A system model is a conceptual model describing a procedure for linking Activity datasets to form Product systems, or more generally for transforming a Supply-use table to a Direct requirements table.
The system model serves as the methodological framework that governs how individual activity data are connected and compiled into a complete product system for Life Cycle Assessment. It establishes the rules and procedures for handling multi-output processes, determining which activities to include in a product system, and how to trace supply chains through the economy.
In practical terms, a system model defines the logic used to transform economic data tables into usable LCA models. When working with Supply-use tables, which represent the flows of products between different economic activities, the system model prescribes how these tables should be mathematically transformed into a Direct requirements table. This transformation creates a linear model where each column represents a complete, interlinked product system specification.
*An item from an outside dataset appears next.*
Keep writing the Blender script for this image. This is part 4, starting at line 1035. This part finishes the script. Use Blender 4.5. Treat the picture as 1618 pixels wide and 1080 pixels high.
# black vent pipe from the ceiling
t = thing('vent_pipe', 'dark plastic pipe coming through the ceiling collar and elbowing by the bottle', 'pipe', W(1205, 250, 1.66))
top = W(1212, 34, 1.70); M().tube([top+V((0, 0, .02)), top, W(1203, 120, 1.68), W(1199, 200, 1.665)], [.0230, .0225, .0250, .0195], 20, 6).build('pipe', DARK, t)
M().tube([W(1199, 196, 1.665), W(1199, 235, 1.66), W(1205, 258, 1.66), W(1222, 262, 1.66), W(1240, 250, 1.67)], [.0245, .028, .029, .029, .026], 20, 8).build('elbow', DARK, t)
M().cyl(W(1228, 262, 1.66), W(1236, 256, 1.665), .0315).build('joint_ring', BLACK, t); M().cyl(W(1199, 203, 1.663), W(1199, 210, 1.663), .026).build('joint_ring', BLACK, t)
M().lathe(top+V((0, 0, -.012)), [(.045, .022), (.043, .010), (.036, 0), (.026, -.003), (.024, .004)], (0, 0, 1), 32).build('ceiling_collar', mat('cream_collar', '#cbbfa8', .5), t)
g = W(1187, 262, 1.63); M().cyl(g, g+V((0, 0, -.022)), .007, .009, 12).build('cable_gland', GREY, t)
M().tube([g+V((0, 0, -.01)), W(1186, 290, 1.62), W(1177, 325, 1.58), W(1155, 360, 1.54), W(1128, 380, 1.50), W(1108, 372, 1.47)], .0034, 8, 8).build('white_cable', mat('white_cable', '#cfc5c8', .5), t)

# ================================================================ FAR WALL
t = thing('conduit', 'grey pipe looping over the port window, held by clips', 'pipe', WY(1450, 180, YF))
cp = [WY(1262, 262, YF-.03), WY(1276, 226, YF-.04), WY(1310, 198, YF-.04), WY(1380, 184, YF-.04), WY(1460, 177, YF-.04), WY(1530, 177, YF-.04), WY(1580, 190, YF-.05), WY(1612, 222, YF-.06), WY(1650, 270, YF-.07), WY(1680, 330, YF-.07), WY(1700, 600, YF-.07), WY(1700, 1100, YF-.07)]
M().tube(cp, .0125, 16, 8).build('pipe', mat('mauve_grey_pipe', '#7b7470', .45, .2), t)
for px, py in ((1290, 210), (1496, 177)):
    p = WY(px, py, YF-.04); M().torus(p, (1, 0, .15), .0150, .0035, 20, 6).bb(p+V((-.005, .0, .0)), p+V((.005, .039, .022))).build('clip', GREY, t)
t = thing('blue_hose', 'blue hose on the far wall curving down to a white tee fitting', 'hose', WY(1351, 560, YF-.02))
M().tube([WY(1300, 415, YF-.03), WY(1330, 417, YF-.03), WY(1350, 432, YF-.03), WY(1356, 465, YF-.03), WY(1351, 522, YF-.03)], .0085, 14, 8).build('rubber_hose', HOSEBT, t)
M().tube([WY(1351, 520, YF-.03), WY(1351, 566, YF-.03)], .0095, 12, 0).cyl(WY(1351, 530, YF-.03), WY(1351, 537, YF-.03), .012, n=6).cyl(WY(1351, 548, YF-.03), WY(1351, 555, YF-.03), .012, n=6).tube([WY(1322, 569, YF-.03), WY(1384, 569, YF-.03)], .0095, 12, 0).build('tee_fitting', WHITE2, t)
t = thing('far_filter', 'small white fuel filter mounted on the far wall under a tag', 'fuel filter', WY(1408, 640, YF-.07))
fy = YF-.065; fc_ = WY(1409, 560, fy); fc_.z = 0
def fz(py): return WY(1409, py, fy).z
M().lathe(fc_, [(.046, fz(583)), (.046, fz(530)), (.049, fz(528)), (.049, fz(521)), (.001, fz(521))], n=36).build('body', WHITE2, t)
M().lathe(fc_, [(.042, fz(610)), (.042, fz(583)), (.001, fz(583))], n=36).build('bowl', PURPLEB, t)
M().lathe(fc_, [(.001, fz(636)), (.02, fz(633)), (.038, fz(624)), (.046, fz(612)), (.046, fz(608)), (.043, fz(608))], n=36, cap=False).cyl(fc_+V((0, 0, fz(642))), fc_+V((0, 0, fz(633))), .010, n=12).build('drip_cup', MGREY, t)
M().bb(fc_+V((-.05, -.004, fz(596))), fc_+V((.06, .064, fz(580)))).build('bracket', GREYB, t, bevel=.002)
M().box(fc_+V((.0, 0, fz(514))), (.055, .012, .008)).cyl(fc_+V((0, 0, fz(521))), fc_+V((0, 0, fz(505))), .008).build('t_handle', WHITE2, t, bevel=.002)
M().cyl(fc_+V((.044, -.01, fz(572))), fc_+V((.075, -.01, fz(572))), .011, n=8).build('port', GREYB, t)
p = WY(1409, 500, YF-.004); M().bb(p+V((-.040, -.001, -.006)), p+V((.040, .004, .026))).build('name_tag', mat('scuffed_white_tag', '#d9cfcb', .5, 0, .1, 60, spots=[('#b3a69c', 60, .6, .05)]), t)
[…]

The choice of system model has profound implications for LCA results. Different system models embody different assumptions about causality, market dynamics, and how changes in demand propagate through supply chains. The two principal approaches are attributional modelling, which uses normative rules to partition shared processes according to allocation principles, and consequential modelling, which seeks to identify the actual physical and economic consequences of changes in demand.
In input-output economics, the concept of a system model is referred to by several synonymous terms: technology model, technology assumption, or technology construct. These terms all describe the same fundamental concept of how to mathematically represent the relationships between inputs and outputs across an economic system.